Considering the retail cost of 100W and 200W solar panels, an 8-10KW inverter isn't THAT expensive and neither is an array of deep cycle marine batteries. Now if you want something like Tesla's powerwall that's going to cost quite a bit more.
I don’t understand what your trying to get at here.
Is it expensive to build an off-grid solar/battery system? Depends on how you are looking at it and if you are willing to adapt your lifestyle to it or not.
You need more in solar capacity (kWh) than you use in a typical day to go off grid and have it be sustainable. Since solar only runs for about 30% of the day at or near full output, and you need to run your home ~and~ recharge your batteries in that time, multiply your kW size requirement by a factor of 4-5 to get what you need in solar sizing.
A typical home with typical on-grid use patterns use will need on the order of 10kW or more of solar panels. If your willing to adapt your lifestyle, watch how you consume energy, time high/load activities with solar output, monitor and minimize battery cycling - you can get by with less. A single person on a very disciplined power budget might be able to get by with <1000W in panels - but that isn’t typical and it would be a pretty spartan power budget.
Also consider even with deep cycle batteries, your going to have to replace them periodically. About 5 years is average, 2 years isn’t uncommon, you might get lucky and get 7-8 years if you baby them. And your going to need more than 3 or 4 of them if you want to keep things like your fridge powered all night long. Off grid battery systems, to get enough storage to run all night and have decent lifespan, is typically a few thousand dollars worth of flooded lead acid deep cycles. Once you take into account the cycle life and amount of overprovisioning required to keep a useful lifespan and provide peak power/current - that’s where LiPo starts to give a better return than lead acid, even though it costs a lot more up front.

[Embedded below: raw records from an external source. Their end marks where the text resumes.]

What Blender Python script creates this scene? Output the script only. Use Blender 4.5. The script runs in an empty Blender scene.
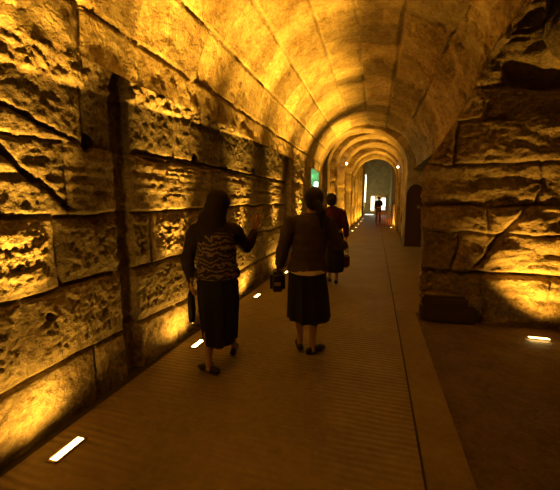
import bpy, bmesh, math, random
import numpy as np
from mathutils import Vector, Matrix

# ------------------------------------------------------------------ camera, world, exposure
C = bpy.context.scene.collection
scn = bpy.context.scene
F = 330.0
PITCH = math.atan(45 / F)
YAW = math.radians(16.08)
cam_d = bpy.data.cameras.new('camera'); cam = bpy.data.objects.new('camera', cam_d); C.objects.link(cam)
cam_d.sensor_width = 36; cam_d.lens = F / 560 * 36; cam_d.clip_start = 0.05; cam_d.clip_end = 200
cam.location = (0, 0, 1.49); cam.rotation_euler = (math.pi / 2 - PITCH, 0, YAW)
scn.camera = cam
world = bpy.data.worlds.new('world'); scn.world = world; world.use_nodes = True
world.node_tree.nodes['Background'].inputs[0].default_value = (0.02, 0.015, 0.01, 1)
world.node_tree.nodes['Background'].inputs[1].default_value = 0.3
vs = scn.view_settings
vs.view_transform = 'Standard'; vs.look = 'None'; vs.gamma = 1; vs.use_curve_mapping = False
vs.exposure = 0.0
try:
    scn.cycles.max_bounces = 8; scn.cycles.diffuse_bounces = 5; scn.cycles.use_denoising = True
    scn.cycles.sample_clamp_indirect = 4
except Exception:
    pass
AMBER = (1.0, 0.505, 0.05)
W_FLOOR = 46.0        # watts of the wide spill of one floor uplight
W_CORE = 2700.0        # watts of its narrow upward core

# ------------------------------------------------------------------ noise
def _hash(ix, iy, seed):
    h = (ix.astype(np.int64) * 374761393 + iy.astype(np.int64) * 668265263 + seed * 1442695041) & 0x7fffffff
    h = ((h ^ (h >> 13)) * 1274126177) & 0x7fffffff
    h = (h ^ (h >> 16)) & 0xffff
    return h / 65535.0
def vnoise(x, y, seed=0):
    ix = np.floor(x); iy = np.floor(y); fx = x - ix; fy = y - iy
    fx = fx * fx * (3 - 2 * fx); fy = fy * fy * (3 - 2 * fy)
    a = _hash(ix, iy, seed); b = _hash(ix + 1, iy, seed); c = _hash(ix, iy + 1, seed); d = _hash(ix + 1, iy + 1, seed)
    return (a * (1 - fx) + b * fx) * (1 - fy) + (c * (1 - fx) + d * fx) * fy * 1.0
def fbm(x, y, o=4, seed=0):
    s = 0; a = 0.5; t = 0
    for k in range(o):
        s = s + a * vnoise(x + 13.7 * k, y - 7.1 * k, seed + k); t += a; a *= 0.55; x = x * 2.03; y = y * 2.03
    return s / t - 0.5
def sstep(a, b, x):
    t = np.clip((x - a) / (b - a), 0, 1); return t * t * (3 - 2 * t)

def blocks(u, v, courses, wmin, wmax, seed, umin=-5, umax=40):
    """distance to the nearest joint and a random number per block"""
    rnd = random.Random(seed)
    d = np.full(u.shape, 9.0); rid = np.zeros(u.shape)
    cs = np.array(courses)
    ci = np.clip(np.searchsorted(cs, v) - 1, 0, len(cs) - 2)
    for k in range(len(cs) - 1):
        m = ci == k
        b = [umin + rnd.uniform(0, wmax)]
        while b[-1] < umax: b.append(b[-1] + rnd.uniform(wmin, wmax))
        b = np.array(b)
        if not m.any(): continue
        uu = u[m]; j = np.clip(np.searchsorted(b, uu), 1, len(b) - 1)
        du = np.minimum(np.abs(uu - b[j - 1]), np.abs(b[j] - uu))
        dv = np.minimum(np.abs(v[m] - cs[k]), np.abs(cs[k + 1] - v[m]))
        d[m] = np.minimum(du, dv)
        rid[m] = _hash(j, j * 0 + k, seed)
    return d, rid

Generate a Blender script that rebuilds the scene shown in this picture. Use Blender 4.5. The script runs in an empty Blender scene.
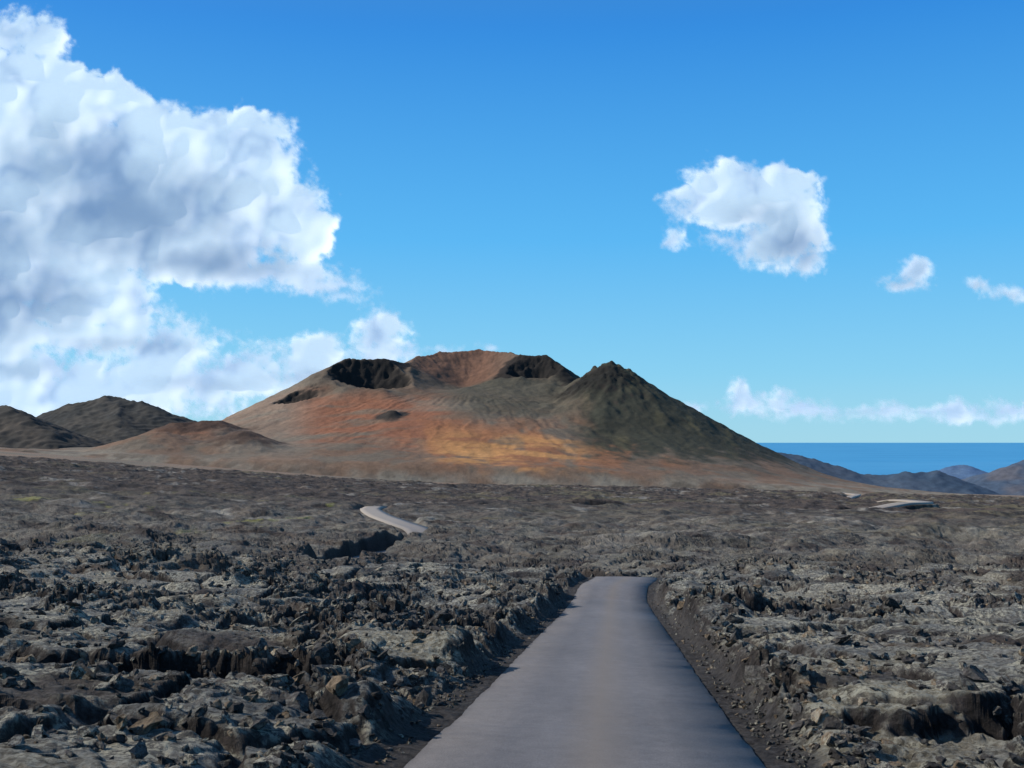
import bpy, math, numpy as np, bmesh
from mathutils import Vector
np.random.seed(7)
F=1100.0; PITCH=math.atan(57/F)
def P(px,py,d):
    dx=(px-512)/F; dy=(384-py)/F
    c,s=math.cos(PITCH),math.sin(PITCH)
    vx,vy,vz=dx,c-dy*s,s+dy*c
    return (vx/vy*d,d,vz/vy*d)
def sst(a,b,x):
    t=np.clip((x-a)/(b-a),0,1); return t*t*(3-2*t)
# ---------- noise ----------
def h32(ix,iy,seed):
    h=(ix.astype(np.int64)*374761393+iy.astype(np.int64)*668265263+seed*974711)&0xFFFFFFFF
    h=((h^(h>>13))*1274126177)&0xFFFFFFFF
    h=((h^(h>>16))*2246822519)&0xFFFFFFFF
    return h^(h>>15)
_a=np.arange(16)*math.pi/8; GX=np.cos(_a).astype(np.float32); GY=np.sin(_a).astype(np.float32)
def gn(x,y,seed=0):
    xi=np.floor(x); yi=np.floor(y); fx=(x-xi).astype(np.float32); fy=(y-yi).astype(np.float32)
    u=fx*fx*fx*(fx*(fx*6-15)+10); v=fy*fy*fy*(fy*(fy*6-15)+10)
    xi=xi.astype(np.int64); yi=yi.astype(np.int64)
    def g(a,b):
        k=h32(xi+a,yi+b,seed)&15
        return GX[k]*(fx-a)+GY[k]*(fy-b)
    n0=g(0,0); n1=g(1,0); n2=g(0,1); n3=g(1,1)
    a=n0+u*(n1-n0); b=n2+u*(n3-n2)
    return (a+v*(b-a))*1.5
def fbm(x,y,o=4,seed=0,gain=.5,ridge=False):
    s=0;a=1;t=0
    for i in range(o):
        n=gn(x,y,seed+i*17)
        if ridge: n=1-2*np.abs(n)
        s=s+a*n;t+=a;a*=gain
        x,y=(x*1.62-y*1.21)+3.1,(x*1.21+y*1.62)-1.7
    return s/t
def worley(x,y,seed=0):
    xi=np.floor(x).astype(np.int64); yi=np.floor(y).astype(np.int64)
    f1=np.full(x.shape,9.0); f2=np.full(x.shape,9.0); cid=np.zeros(x.shape)
    for a in(-1,0,1):
        for b in(-1,0,1):
            h=h32(xi+a,yi+b,seed)
            px=xi+a+(h&1023)/1023.; py=yi+b+((h>>10)&1023)/1023.
            d=np.sqrt((px-x)**2+(py-y)**2)
            m=d<f1
            f2=np.where(m,f1,np.minimum(f2,d)); cid=np.where(m,((h>>20)&1023)/1023.,cid); f1=np.where(m,d,f1)
    return f1,f2,cid
# ---------- mesh helpers ----------
def link(ob):
    bpy.context.scene.collection.objects.link(ob); return ob
def mesh_np(name,co,faces,mat,cols=None,smooth=False,extra=None):
    me=bpy.data.meshes.new(name)
    n=len(co); k=faces.shape[1]; m=len(faces)
    me.vertices.add(n); me.vertices.foreach_set("co",co.astype(np.float32).ravel())
    me.loops.add(m*k); me.loops.foreach_set("vertex_index",faces.astype(np.int32).ravel())
    me.polygons.add(m); me.polygons.foreach_set("loop_start",(np.arange(m)*k).astype(np.int32))
    me.polygons.foreach_set("use_smooth",np.full(m,smooth))
    me.update(calc_edges=True)
    if cols is not None:
        at=me.attributes.new("Col",'FLOAT_COLOR','POINT')
        c=np.ones((n,4),np.float32); c[:,:cols.shape[1]]=cols
        at.data.foreach_set("color",c.ravel())
    if extra:
        for kx,v in extra.items():
            at=me.attributes.new(kx,'FLOAT','POINT'); at.data.foreach_set("value",v.astype(np.float32).ravel())
    me.materials.append(mat)
    return link(bpy.data.objects.new(name,me))
def gridfaces(nr,nc):
    i=np.arange(nr*nc).reshape(nr,nc)
    return np.stack([i[:-1,:-1],i[:-1,1:],i[1:,1:],i[1:,:-1]],-1).reshape(-1,4)
def gnormals(X,Y,Z):
    A=np.stack([np.gradient(X,axis=1),np.gradient(Y,axis=1),np.gradient(Z,axis=1)],-1)
    B=np.stack([np.gradient(X,axis=0),np.gradient(Y,axis=0),np.gradient(Z,axis=0)],-1)
    N=np.cross(A,B); N/=np.linalg.norm(N,axis=-1,keepdims=True)+1e-9
    N*=np.sign(N[...,2:3]+1e-9); return N
def mixc(c,new,m):
    return c*(1-m[...,None])+np.array(new)*m[...,None]
# ---------- materials ----------
def newmat(name):
    m=bpy.data.materials.new(name); m.use_nodes=True
    nt=m.node_tree; nt.nodes.clear()
    out=nt.nodes.new('ShaderNodeOutputMaterial'); return m,nt,out
def nd(nt,t,**k):
    n=nt.nodes.new(t)
    for a,b in k.items():
        if a in n.inputs.keys(): n.inputs[a].default_value=b
        else: setattr(n,a,b)
    return n
def mixn(nt,fac,a,b,mode='MIX'):
    n=nt.nodes.new('ShaderNodeMix'); n.data_type='RGBA'; n.blend_type=mode
    for s,i in((fac,0),(a,6),(b,7)):
        if hasattr(s,'links'): nt.links.new(s,n.inputs[i])
        else: n.inputs[i].default_value=s
    return n.outputs[2]
def ramp(nt,src,p):
    r=nt.nodes.new('ShaderNodeValToRGB'); e=r.color_ramp.elements
    while len(e)<len(p): e.new(.5)
    for el,(x,c) in zip(e,p):
        el.position=x; el.color=(c,c,c,1) if not hasattr(c,'__len__') else (*c,1)
    nt.links.new(src,r.inputs[0]); return r.outputs[0]
def rockmat(name,scales,bstr,bdist,lo,hi,rough=.92,speck=None):
    m,nt,out=newmat(name); L=nt.links
    geo=nd(nt,'ShaderNodeNewGeometry'); at=nd(nt,'ShaderNodeAttribute',attribute_name='Col')
    n1=nd(nt,'ShaderNodeTexNoise',Scale=scales[0],Detail=10.,Roughness=.65); L.new(geo.outputs['Position'],n1.inputs['Vector'])
    n2=nd(nt,'ShaderNodeTexNoise',Scale=scales[1],Detail=10.,Roughness=.75); L.new(geo.outputs['Position'],n2.inputs['Vector'])
    c=mixn(nt,1.,at.outputs['Color'],ramp(nt,n1.outputs['Fac'],[(.3,lo),(.7,hi)]),'MULTIPLY')
    c=mixn(nt,1.,c,ramp(nt,n2.outputs['Fac'],[(.34,.28),(.66,1.9)]) if speck else ramp(nt,n2.outputs['Fac'],[(.3,.75),(.7,1.25)]),'MULTIPLY')
    if speck:
        n3=nd(nt,'ShaderNodeTexNoise',Scale=speck[0],Detail=8.,Roughness=.75); L.new(geo.outputs['Position'],n3.inputs['Vector'])
        n4=nd(nt,'ShaderNodeTexNoise',Scale=speck[0]*.10,Detail=5.,Roughness=.65); L.new(geo.outputs['Position'],n4.inputs['Vector'])
        f=nd(nt,'ShaderNodeAttribute',attribute_name='lichen')
        r=ramp(nt,n3.outputs['Fac'],[(.47,0.),(.56,1.)])
        r4=ramp(nt,n4.outputs['Fac'],[(.42,.3),(.56,1.)])
        mu=nd(nt,'ShaderNodeMath',operation='MULTIPLY'); L.new(r,mu.inputs[0]); L.new(f.outputs['Fac'],mu.inputs[1])
        mu2=nd(nt,'ShaderNodeMath',operation='MULTIPLY'); L.new(mu.outputs[0],mu2.inputs[0]); L.new(r4,mu2.inputs[1])
        lc=mixn(nt,r4,(*speck[1],1),(*speck[2],1))
        c=mixn(nt,mu2.outputs[0],c,lc)
    b=nd(nt,'ShaderNodeBsdfPrincipled',Roughness=rough); b.inputs['Specular IOR Level'].default_value=.15
    L.new(c,b.inputs['Base Color'])
    bp=nd(nt,'ShaderNodeBump',Strength=bstr,Distance=bdist); L.new(n2.outputs['Fac'],bp.inputs['Height']); L.new(bp.outputs[0],b.inputs['Normal'])
    L.new(b.outputs[0],out.inputs[0]); return m
M_lava=rockmat('lava_ground_mat',(.35,7.),1.,.26,.7,1.3,speck=(8.,(.42,.46,.48),(.54,.52,.42)))
M_rock=rockmat('lava_rock_mat',(1.2,9.),1.,.12,.7,1.5,speck=(14.,(.42,.46,.48),(.52,.50,.40)))
M_volc=rockmat('volcano_mat',(.012,.12),.6,2.5,.82,1.18)
M_hill=rockmat('hill_mat',(.008,.05),.4,3.,.85,1.15)

# ---------- base terrain ----------
cd=[(-40,None,2.1),(0,None,-2.36),(12.57,768,0),(16.4,720,0),(22.9,675,0),(32.1,640,0),(47.8,615,0),(61,600,0),(66,586,0),(73,577,0)]
cds=[c[0] for c in cd]; czs=[P(512,c[1],c[0])[2] if c[1] else c[2] for c in cd]
for d,py in((83,584),(100,577),(125,562),(160,544),(250,523),(500,503),(900,491),(1300,485),(2000,483),(2700,484)):
    cds.append(d); czs.append(P(512,py,d)[2])
cds+=[4500,6500,9000]; czs+=[-235,-300,-320]
dl_d=[0,20,63,160,250,500,900,1300,2000,3000,6000]; dl=[.3,.5,1.4,2.2,3.9,10.5,24,39,66,90,60]
dr_d=[0,63,160,250,500,900,1300,2000,3000,6000]; dr=[0,.2,-.6,-1.8,-4.5,-9.7,-17,-24,-30,-30]
def base(x,y):
    yy=np.maximum(y,-40); b=np.interp(yy,cds,czs)
    t=np.clip(x/(0.465*np.maximum(y,14)),-1.4,1.4)
    tl=np.where(t<0,t*t/(np.abs(t)+.25)*1.25,0); tr=np.where(t>0,t*t/(np.abs(t)+.25)*1.25,0)
    return b+tl*np.interp(yy,dl_d,dl)+tr*np.interp(yy,dr_d,dr)
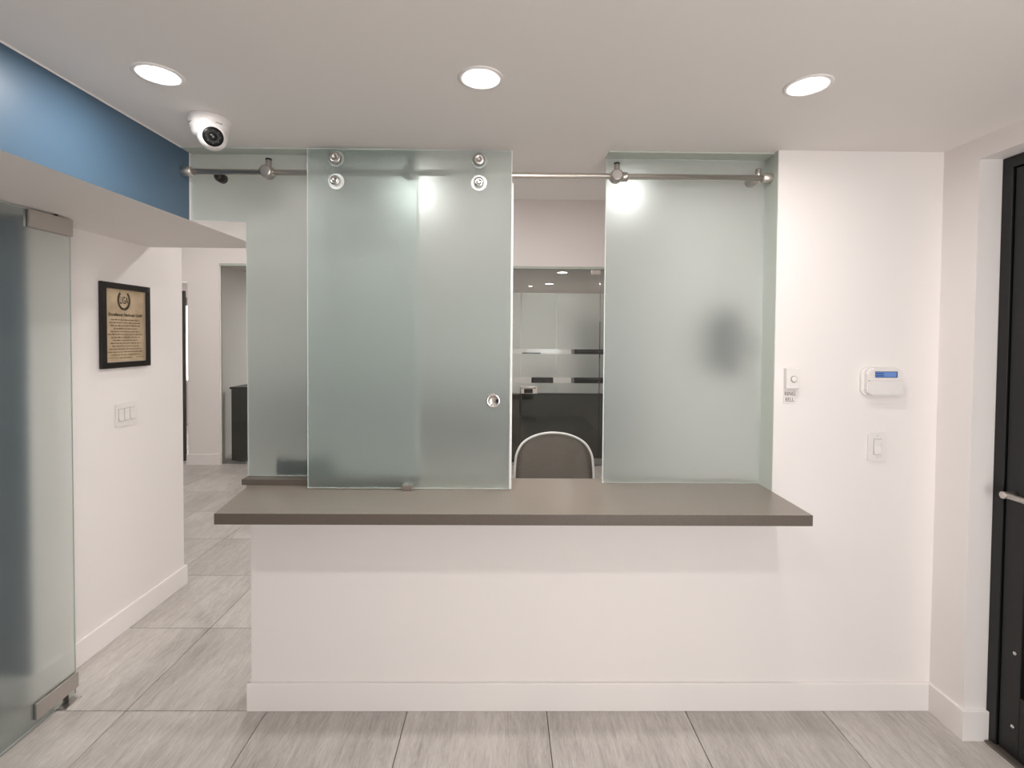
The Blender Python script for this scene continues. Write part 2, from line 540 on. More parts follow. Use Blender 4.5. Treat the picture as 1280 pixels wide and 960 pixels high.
front = thing('window_2', 'tall glass front of the far office with frosted film bands and a lever lock', 'glass front', (-1.0, YF + 0.03, 0), kind='structure')
ya, yb = YF + 0.03, YF + 0.042
pan = [(-3.575, -2.30), (-2.295, -1.05), (-1.045, 0.198), (0.203, 1.20), (1.205, 2.44)]
for x0, x1 in pan:
    B('pane', (x0, x1, ya, yb, 0.012, 2.505), CLEAR, front)
    xm = 0.651 if x0 == 0.203 else None
    for z0, z1 in ((1.492, 2.203), (1.132, 1.431), (0.932, 1.061)):
        if x0 < 0 and z0 < 1.0 and x0 < -2: 
            pass
        segs = [(x0 + 0.004, xm - 0.0025), (xm + 0.0025, x1 - 0.004)] if xm else [(x0 + 0.004, x1 - 0.004)]
        if x0 == -3.575: segs = []
        for a, b_ in segs:
            B('frosted_film', (a, b_, ya - 0.0016, ya - 0.0004, z0, z1), FILM, front)
B('head_channel', (-3.584, 2.45, YF + 0.005, YF + 0.065, 2.505, 2.535), CHANNEL, front)
B('side_channel', (-3.584, -3.575, YF + 0.015, YF + 0.055, 0, 2.505), TRIMP, front)
B('patch_fitting', (1.09, 1.20, ya - 0.012, yb + 0.012, 2.44, 2.50), STEEL, front, 0.002)
lk = B('lever_lock', (0.21, 0.415, ya - 0.014, yb + 0.014, 0.925, 1.015), NICKEL, front, 0.003)
bm = bmesh.new()
box(bm, 0.245, 0.355, ya - 0.018, ya - 0.014, 0.93, 0.985)
obj('lock_plate', bm, DARKMETAL, lk)
bm = bmesh.new(); cyl(bm, (0.385, ya - 0.014, 1.0), (0.385, ya - 0.055, 1.0), 0.01); cyl(bm, (0.39, ya - 0.05, 1.0), (0.20, ya - 0.05, 1.0), 0.008)
obj('lever', bm, CHROME, lk)

cabl = thing('low_cabinet', 'charcoal cabinet behind the office glass at the end of the passage', 'cabinet', (-3.0, 4.4, 0))
B('body', (-3.52, -0.82, 4.24, 4.66, 0.02, 0.945), CABINET, cabl, 0.002)
B('top', (-3.535, -0.805, 4.225, 4.67, 0.945, 0.97), BLACKP, cabl, 0.002)
desk = thing('office_desk', 'wide charcoal desk front behind the office glass doors', 'desk', (1.0, 4.5, 0))
B('front_panel', (0.2145, 2.3, 4.24, 4.27, 0.07, 0.90), CABINET, desk, 0.002)
B('desk_top', (0.21, 2.3, 4.215, 4.95, 0.90, 0.93), BLACKP, desk, 0.002)
for xx in (0.23, 2.2):
    B('leg', (xx, xx + 0.05, 4.27, 4.9, 0.0, 0.90), CABINET, desk)
side = thing('storage_unit', 'brown cabinet left of the charcoal desk behind the office glass', 'cabinet', (-0.3, 4.6, 0))
B('body', (-0.80, 0.212, 4.28, 4.8, 0.05, 0.90), WOODB, side, 0.002)
B('plinth', (-0.78, 0.19, 4.31, 4.78, 0.0, 0.05), BLACKP, side)
tv = thing('bookcase', 'tall dark bookcase behind the right side of the office glass', 'bookcase', (1.6, 5.9, 0))
boxes('frame', [(1.09, 1.13, 5.6, 5.95, 0, 1.9), (2.35, 2.39, 5.6, 5.95, 0, 1.9), (1.13, 2.35, 5.92, 5.95, 0, 1.9), (1.13, 2.35, 5.6, 5.92, 1.86, 1.9)], BLACKP, tv)
for z in (0.06, 0.5, 0.95, 1.4):
    B('shelf', (1.13, 2.35, 5.6, 5.92, z, z + 0.03), BLACKP, tv)
wsh = thing('wall_shelf', 'thin black shelf glimpsed through the upper clear strip of office glass', 'shelf', (0.5, 8.0, 1.35))
B('board', (0.36, 0.745, 8.17, 8.2, 1.275, 1.325), BLACKP, wsh, 0.002)
for xx in (0.40, 0.66):
    B('bracket', (xx, xx + 0.03, 8.18, 8.2, 1.22, 1.275), BLACKP, wsh)
vs = thing('visitor_chair', 'dark rounded chair back glimpsed through the lower clear strip of office glass', 'chair', (0.62, 6.0, 0))
bm = bmesh.new(); prism(bm, [(0.44 + 0.0, 0.6)] + [(0.62 - 0.18 * math.cos(a), 0.95 + 0.17 * math.sin(a)) for a in [PI * k / 14 for k in range(15)]] + [(0.80, 0.6)], 'y', 5.98, 6.02)
obj('backrest', bm, SEATF, vs)
B('seat', (0.42, 0.82, 5.58, 6.0, 0.42, 0.48), SEATF, vs, 0.02)
for xx in (0.44, 0.77):
    for yy in (5.61, 5.99):
        bm = bmesh.new(); cyl(bm, (xx, yy, 0.0), (xx, yy, 0.62 if yy > 5.8 else 0.43), 0.013); obj('leg', bm, DARKMETAL, vs)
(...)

If you get a Habor Freight $199 10kW inverter, don’t be surprised if every appliance in your house starts to burn out on regular basis, or eat a set of batteries every 6 months. A quality off grid inverter, that can handle battery charge Control and utility grade voltage and frequency regulation is going to run about $4-6K for a typical house size (4-10kW).
Unless you really like that RV/camping lifestyle, it costs a good bit more than you would expect to have real, reliable off grid power. For nearly everyone, the utility rate is a pretty good deal. The only reasons solar is financially competitive are incentives/rebates, and Net Energy Metering. You take away either of those and solar all of a sudden has a very long payback compared to utility rates - and that especially includes off grid solar, as it won’t get NEM and has reoccurring storage replacement costs.